Start of AVAILABLE DATA

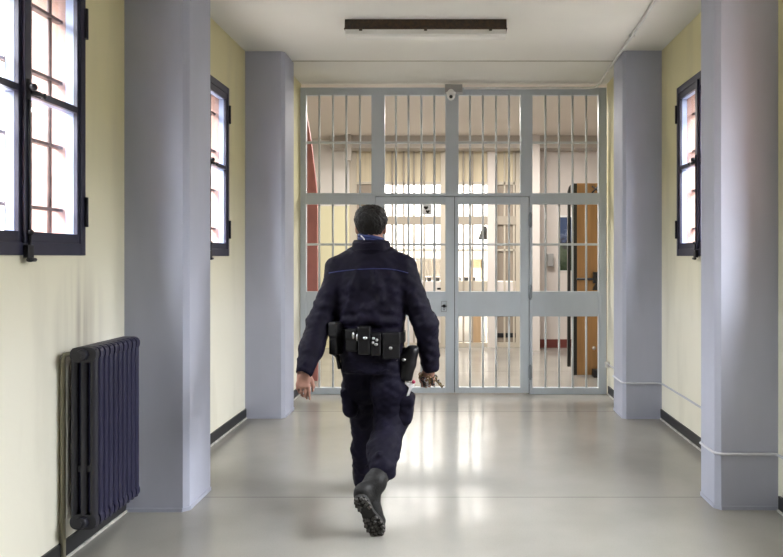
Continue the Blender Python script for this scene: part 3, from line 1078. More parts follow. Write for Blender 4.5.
# ------------------------------------------------------------------ implicit-surface figure
class SDF:
    def __init__(s, lo, hi, h):
        s.lo, s.h = np.array(lo, float), h
        n = [int(math.ceil((hi[i] - lo[i]) / h)) + 1 for i in range(3)]
        s.ax = [s.lo[i] + h * np.arange(n[i]) for i in range(3)]
        s.f = np.full(n, 0.5, np.float32)

    def region(s, lo, hi):
        sl = []
        for i in range(3):
            a = max(0, int((lo[i] - s.lo[i]) / s.h) - 1)
            c = min(len(s.ax[i]), int((hi[i] - s.lo[i]) / s.h) + 3)
            if c <= a:
                return None, None
            sl.append(slice(a, c))
        g = np.meshgrid(*[s.ax[i][sl[i]] for i in range(3)], indexing='ij')
        return tuple(sl), g

    def put(s, sl, d, k, op='u'):
        a = s.f[sl]
        d = d.astype(np.float32)
        if op == 'u':
            if k > 0:
                h = np.clip(0.5 + 0.5 * (a - d) / k, 0, 1)
                r = a * (1 - h) + d * h - k * h * (1 - h)
            else:
                r = np.minimum(a, d)
        elif op == 's':
            d = -d
            if k > 0:
                h = np.clip(0.5 - 0.5 * (a - d) / k, 0, 1)
                r = a * (1 - h) + d * h + k * h * (1 - h)
            else:
                r = np.maximum(a, d)
        s.f[sl] = r

    def cone(s, a, c, ra, rc, k=0.03, op='u'):
        a, c = np.array(a, float), np.array(c, float)
        m = max(ra, rc) + k + 2 * s.h + 0.01
        sl, g = s.region(np.minimum(a, c) - m, np.maximum(a, c) + m)
        if sl is None:
            return s
        ba = c - a
        pa = [g[i] - a[i] for i in range(3)]
        t = np.clip(sum(pa[i] * ba[i] for i in range(3)) / max(1e-9, ba @ ba), 0, 1)
        d = np.sqrt(sum((pa[i] - t * ba[i]) ** 2 for i in range(3))) - (ra + t * (rc - ra))
        s.put(sl, d, k, op)
        return s

    def chain(s, pts, rs, k=0.03, op='u'):
        for i in range(len(pts) - 1):
            s.cone(pts[i], pts[i + 1], rs[i], rs[i + 1], k, op)
        return s

    def ell(s, c, r, k=0.03, op='u', R=None):
        c, r = np.array(c, float), np.array(r, float)
        m = r.max() + k + 2 * s.h + 0.01
        sl, g = s.region(c - m, c + m)
        p = np.stack([g[i] - c[i] for i in range(3)])
        if R is not None:
            Rm = np.array(R.to_3x3() if hasattr(R, 'to_3x3') else R)
            p = np.einsum('ji,j...->i...', Rm, p)
        k0 = np.sqrt(sum((p[i] / r[i]) ** 2 for i in range(3)))
        k1 = np.sqrt(sum((p[i] / r[i] ** 2) ** 2 for i in range(3))) + 1e-9
        s.put(sl, k0 * (k0 - 1) / k1, k, op)
        return s

    def rbox(s, c, hs, rad, k=0.0, op='u', R=None):
        c = np.array(c, float)
        hs = np.array(hs, float)
        m = np.linalg.norm(hs) + rad + k + 2 * s.h
        sl, g = s.region(c - m, c + m)
        p = np.stack([g[i] - c[i] for i in range(3)])
        if R is not None:
            Rm = np.array(R.to_3x3() if hasattr(R, 'to_3x3') else R)
            p = np.einsum('ji,j...->i...', Rm, p)
        q = [np.abs(p[i]) - (hs[i] - rad) for i in range(3)]
        d = np.sqrt(sum(np.maximum(x, 0) ** 2 for x in q)) + np.minimum(np.maximum(np.maximum(q[0], q[1]), q[2]), 0) - rad
        s.put(sl, d, k, op)
        return s

    def loft(s, rows, k=0.03, op='u', n=2.4, cap=0.0):
        """rows (z, cx, cy, a, b) from low z to high z"""
        R = np.array(rows, float)
        m = 0.03 + k
        lo = [(R[:, 1] - R[:, 3]).min() - m, (R[:, 2] - R[:, 4]).min() - m, R[0, 0] - m]
        hi = [(R[:, 1] + R[:, 3]).max() + m, (R[:, 2] + R[:, 4]).max() + m, R[-1, 0] + m]
        sl, g = s.region(lo, hi)
        z = s.ax[2][sl[2]]
        zc = np.clip(z, R[0, 0], R[-1, 0])
        # smooth interpolation
        v = []
        for j in range(1, 5):
            y = np.interp(zc, R[:, 0], R[:, j])
            v.append(y[None, None, :])
        u = (np.abs((g[0] - v[0]) / v[2]) ** n + np.abs((g[1] - v[1]) / v[3]) ** n) ** (1 / n)
        d = (u - 1) * np.minimum(v[2], v[3])
        dz = np.maximum(R[0, 0] - g[2], g[2] - R[-1, 0])
        d = np.maximum(d, dz)
        s.put(sl, d, k, op)
        return s

    def cut(s, nrm, off):
        """keep the half space n.p <= off"""
        g = np.meshgrid(*s.ax, indexing='ij')
        d = sum(nrm[i] * g[i] for i in range(3)) - off
        s.f = np.maximum(s.f, d.astype(np.float32))
        return s

    def mesh(s, name, wr=0.0, smooth=1, fold=None):
        f = s.f
        f[0, :, :] = f[-1, :, :] = 0.5
        f[:, 0, :] = f[:, -1, :] = 0.5
        f[:, :, 0] = f[:, :, -1] = 0.5
        neg = f < 0
        nx, ny, nz = f.shape
        cnt = np.zeros((nx - 1, ny - 1, nz - 1), np.int8)
        acc = np.zeros((nx - 1, ny - 1, nz - 1, 3), np.float32)
        corner = [(i, j, k) for i in (0, 1) for j in (0, 1) for k in (0, 1)]

        def sub(a, c):
            return a[c[0]:nx - 1 + c[0], c[1]:ny - 1 + c[1], c[2]:nz - 1 + c[2]]
        inside = sum(sub(neg, c).astype(np.int8) for c in corner)
        act = (inside > 0) & (inside < 8)
        I = np.argwhere(act)
        pos = np.zeros((len(I), 3))
        num = np.zeros(len(I))
        for a in corner:
            for ax in range(3):
                if a[ax] == 0:
                    c = list(a)
                    c[ax] = 1
                    fa = f[I[:, 0] + a[0], I[:, 1] + a[1], I[:, 2] + a[2]]
                    fb = f[I[:, 0] + c[0], I[:, 1] + c[1], I[:, 2] + c[2]]
                    cr = (fa < 0) != (fb < 0)
                    t = np.where(cr, fa / np.where(cr, fa - fb, 1), 0)
                    p = np.tile(np.array(a, float), (len(I), 1))
                    p[:, ax] += t
                    pos[cr] += p[cr]
                    num[cr] += 1
        V = (pos / num[:, None] + I) * s.h + s.lo
        idx = -np.ones(act.shape, np.int64)
        idx[act] = np.arange(len(I))
        quads = []
        for ax in range(3):
            o1, o2 = [(1, 2), (2, 0), (0, 1)][ax]
            A = [slice(None)] * 3
            B = [slice(None)] * 3
            A[ax] = slice(0, -1)
            B[ax] = slice(1, None)
            ch = neg[tuple(A)] != neg[tuple(B)]
            E = np.argwhere(ch)
            E = E[(E[:, o1] > 0) & (E[:, o2] > 0) & (E[:, o1] < f.shape[o1] - 1) & (E[:, o2] < f.shape[o2] - 1)]
            fl = neg[E[:, 0], E[:, 1], E[:, 2]]
            q = []
            for d1, d2 in ((-1, -1), (0, -1), (0, 0), (-1, 0)):
                C = E.copy()
                C[:, o1] += d1
                C[:, o2] += d2
                q.append(idx[C[:, 0], C[:, 1], C[:, 2]])
            q = np.stack(q, 1)
            q[~fl] = q[~fl][:, ::-1]
            quads.append(q)
        Q = np.concatenate(quads)
        for _ in range(smooth):
            sm = np.zeros_like(V)
            c = np.zeros(len(V))
            for i in range(4):
                a, d = Q[:, i], Q[:, (i + 1) % 4]
                np.add.at(sm, a, V[d])
                np.add.at(sm, d, V[a])
                np.add.at(c, a, 1)
                np.add.at(c, d, 1)
            V = V * 0.5 + 0.5 * sm / c[:, None]
        me = bpy.data.meshes.new(name)
        me.from_pydata(V.tolist(), [], Q.tolist())
        me.update()
        if wr > 0 or fold is not None:
            nr = np.zeros(len(me.vertices) * 3)
            me.vertices.foreach_get('normal', nr)
            nr = nr.reshape(-1, 3)
            dsp = np.zeros(len(V))
            if fold is not None:
                dsp += fold(V)
            if wr > 0:
                for i, p in enumerate(V):
                    dsp[i] += wr * (mnoise.noise(Vector((p[0] * 14, p[1] * 14, p[2] * 26 + p[0] * 12))) +
                                    0.6 * mnoise.noise(Vector((p[0] * 30, p[1] * 30, p[2] * 44 - p[0] * 20 + 5))))
            V = V + nr * dsp[:, None]
            me.vertices.foreach_set('co', V.reshape(-1).astype(np.float32))
            me.update()
        me.polygons.foreach_set('use_smooth', [True] * len(me.polygons))
        return me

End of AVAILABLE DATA

JOB:
Give again, word for word, every line from the top of the data through the line with "s.f = np.full(n, 0.5, np.float32)", both ends included, and exclude the pictures.

OUTPUT:
Continue the Blender Python script for this scene: part 3, from line 1078. More parts follow. Write for Blender 4.5.
# ------------------------------------------------------------------ implicit-surface figure
class SDF:
    def __init__(s, lo, hi, h):
        s.lo, s.h = np.array(lo, float), h
        n = [int(math.ceil((hi[i] - lo[i]) / h)) + 1 for i in range(3)]
        s.ax = [s.lo[i] + h * np.arange(n[i]) for i in range(3)]
        s.f = np.full(n, 0.5, np.float32)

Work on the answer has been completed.